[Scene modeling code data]
┄┄┄┄┄┄┄┄┄┄
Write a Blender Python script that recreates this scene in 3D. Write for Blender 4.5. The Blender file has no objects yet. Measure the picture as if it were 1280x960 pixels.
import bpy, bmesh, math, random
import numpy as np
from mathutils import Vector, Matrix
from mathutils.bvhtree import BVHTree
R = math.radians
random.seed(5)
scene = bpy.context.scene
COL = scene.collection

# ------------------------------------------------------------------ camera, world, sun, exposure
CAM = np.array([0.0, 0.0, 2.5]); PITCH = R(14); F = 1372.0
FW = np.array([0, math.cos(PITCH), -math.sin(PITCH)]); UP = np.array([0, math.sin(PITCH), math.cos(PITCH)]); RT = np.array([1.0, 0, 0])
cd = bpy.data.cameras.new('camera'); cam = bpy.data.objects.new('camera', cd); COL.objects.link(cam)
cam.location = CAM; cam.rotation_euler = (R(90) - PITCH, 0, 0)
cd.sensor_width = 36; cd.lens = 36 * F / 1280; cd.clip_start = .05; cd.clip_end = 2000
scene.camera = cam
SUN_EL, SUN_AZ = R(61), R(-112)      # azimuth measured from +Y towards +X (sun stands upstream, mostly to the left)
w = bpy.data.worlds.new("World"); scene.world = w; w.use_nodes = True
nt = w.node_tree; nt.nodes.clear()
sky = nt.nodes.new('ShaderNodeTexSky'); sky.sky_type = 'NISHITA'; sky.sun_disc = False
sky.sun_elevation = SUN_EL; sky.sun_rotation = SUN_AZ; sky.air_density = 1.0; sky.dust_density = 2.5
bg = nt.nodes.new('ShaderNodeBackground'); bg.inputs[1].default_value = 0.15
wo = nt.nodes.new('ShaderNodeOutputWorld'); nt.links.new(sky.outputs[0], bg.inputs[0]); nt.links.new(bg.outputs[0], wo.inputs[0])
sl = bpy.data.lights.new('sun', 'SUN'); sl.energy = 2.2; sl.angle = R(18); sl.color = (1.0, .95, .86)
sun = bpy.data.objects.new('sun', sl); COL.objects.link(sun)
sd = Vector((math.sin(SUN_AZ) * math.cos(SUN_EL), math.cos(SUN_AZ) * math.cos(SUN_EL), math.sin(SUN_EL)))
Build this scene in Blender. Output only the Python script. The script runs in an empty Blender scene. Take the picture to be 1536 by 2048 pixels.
┄┄┄┄┄┄┄┄┄┄
▸ Directions:
Write out all the data again, exactly as it appears.

▸ Response to the exercise:
Write a Blender Python script that recreates this scene in 3D. Write for Blender 4.5. The Blender file has no objects yet. Measure the picture as if it were 1280x960 pixels.
import bpy, bmesh, math, random
import numpy as np
from mathutils import Vector, Matrix
from mathutils.bvhtree import BVHTree
R = math.radians
random.seed(5)
scene = bpy.context.scene
COL = scene.collection

# ------------------------------------------------------------------ camera, world, sun, exposure
CAM = np.array([0.0, 0.0, 2.5]); PITCH = R(14); F = 1372.0
FW = np.array([0, math.cos(PITCH), -math.sin(PITCH)]); UP = np.array([0, math.sin(PITCH), math.cos(PITCH)]); RT = np.array([1.0, 0, 0])
cd = bpy.data.cameras.new('camera'); cam = bpy.data.objects.new('camera', cd); COL.objects.link(cam)
cam.location = CAM; cam.rotation_euler = (R(90) - PITCH, 0, 0)
cd.sensor_width = 36; cd.lens = 36 * F / 1280; cd.clip_start = .05; cd.clip_end = 2000
scene.camera = cam
SUN_EL, SUN_AZ = R(61), R(-112)      # azimuth measured from +Y towards +X (sun stands upstream, mostly to the left)
w = bpy.data.worlds.new("World"); scene.world = w; w.use_nodes = True
nt = w.node_tree; nt.nodes.clear()
sky = nt.nodes.new('ShaderNodeTexSky'); sky.sky_type = 'NISHITA'; sky.sun_disc = False
sky.sun_elevation = SUN_EL; sky.sun_rotation = SUN_AZ; sky.air_density = 1.0; sky.dust_density = 2.5
bg = nt.nodes.new('ShaderNodeBackground'); bg.inputs[1].default_value = 0.15
wo = nt.nodes.new('ShaderNodeOutputWorld'); nt.links.new(sky.outputs[0], bg.inputs[0]); nt.links.new(bg.outputs[0], wo.inputs[0])
sl = bpy.data.lights.new('sun', 'SUN'); sl.energy = 2.2; sl.angle = R(18); sl.color = (1.0, .95, .86)
sun = bpy.data.objects.new('sun', sl); COL.objects.link(sun)
sd = Vector((math.sin(SUN_AZ) * math.cos(SUN_EL), math.cos(SUN_AZ) * math.cos(SUN_EL), math.sin(SUN_EL)))
Build this scene in Blender. Output only the Python script. The script runs in an empty Blender scene. Take the picture to be 1536 by 2048 pixels.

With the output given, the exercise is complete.